Temporary retailers fight over space as holidays approach

GRESHAM, Ore. - The sight of tombstones and fright wigs froze the shopper in the open door. She clutched her sewing pattern in both hands and squinted inside.

Bolts of cloth once filled these aisles, until Hancock Fabrics pulled the plug on the too-small space. Last month, the sewing public's loss became a trick-or-treater's gain. Spirit Halloween Superstore transformed the vacant Gresham shop into one of its 100 temporary nationwide outlets for fake blood and fishnet stockings.

"Well," the shopper told the cashier, her face relaxing as she scanned the orange-and-black panorama. "As long as I'm here, I think I need an eye patch."

Score one for temporary retailers - sellers who dip their nets briefly into holiday or tourist crowds. These aren't just the folks peddling tree ornaments or party costumes. Temporary retailing can be an easy first step for retail novices, like the college buddies who started peddling ball caps from a Boston kiosk and ended up with 400 Lids stores across the country. And it's a brief sales explosion for big names like See's Candies and Waldenbooks, who add temporary holiday locations - complete with paint, displays, phones, cash registers and employees - to push calendars, candy and toys.

The stigma of temps

A decade ago, many landlords viewed temporary tenants as unreliable and schlocky and said that their presence could stigmatize a space as unrentable to a "real" store.

But as publicly traded companies snapped up shopping centers, managers started looking for ways to squeeze money from vacant spaces or from "common areas" in the middle of the mall. Big chains started exploring the world of temporary sales and brought with them a slicker look and more professional behavior. Temporary leases, once the sign of a sick center, became mainstream. These days, experts estimate that big malls can harvest 10 percent of their annual revenue from temps.
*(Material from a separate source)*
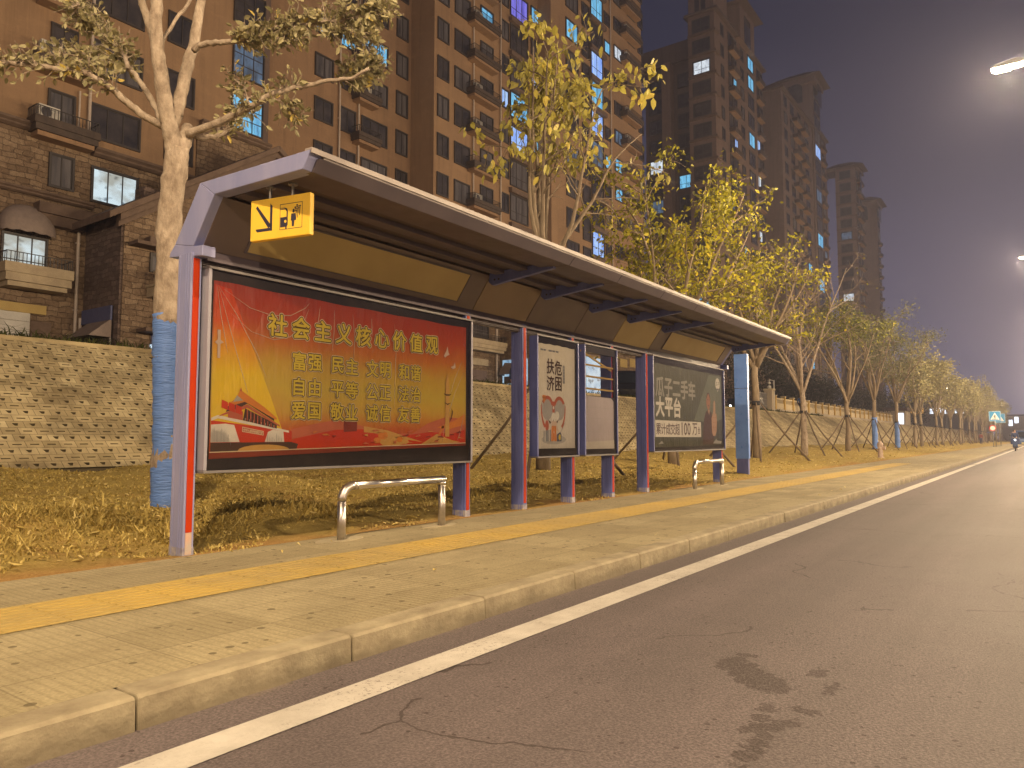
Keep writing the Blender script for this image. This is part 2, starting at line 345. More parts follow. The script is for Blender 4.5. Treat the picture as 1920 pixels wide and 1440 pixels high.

Now "it's a divine law that everyone has to have a Hickory Farms at Christmas time," said shopping-center developer Fred Bruning, the owner of Gresham Station and Mall 205, who thinks many malls are overdoing it.

A Halloween superstore

Spirit Halloween Superstores started well before the temp heyday - exactly 16 years ago, when Joseph Marver was suffering through an October slump at his Bay Area dress store. The view from his window was driving him nuts: a line of customers winding around the corner because they couldn't all cram into a costume shop across the street.

When the costume shop moved to a new location, Marver put his dresses in storage, loaded his own store with Halloween stuff and slapped a sign on the old costume shop. It was the best October he ever had. The next year, he did it again with a temporary space in a nearby mall and sold $100,000 worth of merchandise in 30 days. By the time he had 60 temporary locations, he sold Spirit to Spencer Gifts of Egg Harbor Township, N.J. It continues to add 25 to 30 locations each year.

"I didn't invent temporary sales," said Marver, who still runs the stores. "But I feel like I invented temporary Halloween."

The invention is partly presence - Marver plasters freeway billboards with huge Spirit ads and tries to rent a large storefront as close to a Wal-Mart or a Target store as he can. And it is partly variety - Marver doesn't have just one kind of fake blood, but "the fake blood that coagulates, the thin runny blood, the semi-thick blood and the one that just lays there like a slug."

A permanent department-store retailer, Marver explains, might stock 1,000 to 1,500 Halloween items, hoping they'll move quickly to make room for Christmas.

Marver buys more than enough of 4,500 items. He places his bets in January, basing buys on movie trailers for coming attractions, popular television shows and last year's sales. When he opens in September, he listens to what customers are asking for and can't find.

"You'd better have some money left over for sleepers - movies you didn't know would be a box-office smash and kids were going to want," he said. "You have certain manufacturers . . . who can turn on a dime."

Marver knows he'll be trucking a third of this merchandise back to the company's California warehouse. But the week before Halloween, when other shelves are bare, "we're as fat as cats," he said. "If you've got deep enough pockets to do that, then you've got a successful Halloween business."

For temps, timing is everything. Spirit does 60 percent of its sales in the two weeks before Halloween. Fitness-equipment sales target post-holiday gluttons. But most temps are hot in pursuit of Christmas. Waldenbooks, a division of Borders Group, only wants leases between September and January.

"Calendars don't sell real well in June. You're looking at seasonal products with a seasonal shelf life," said Kevin Kern of Waldenbooks, which discounts unsold calendars to $1 and finally tosses them out in early January. "What a temporary tenant does is to try to maximize sales and get out. . . . You want to be selling roses on Valentine's Day but not the day after."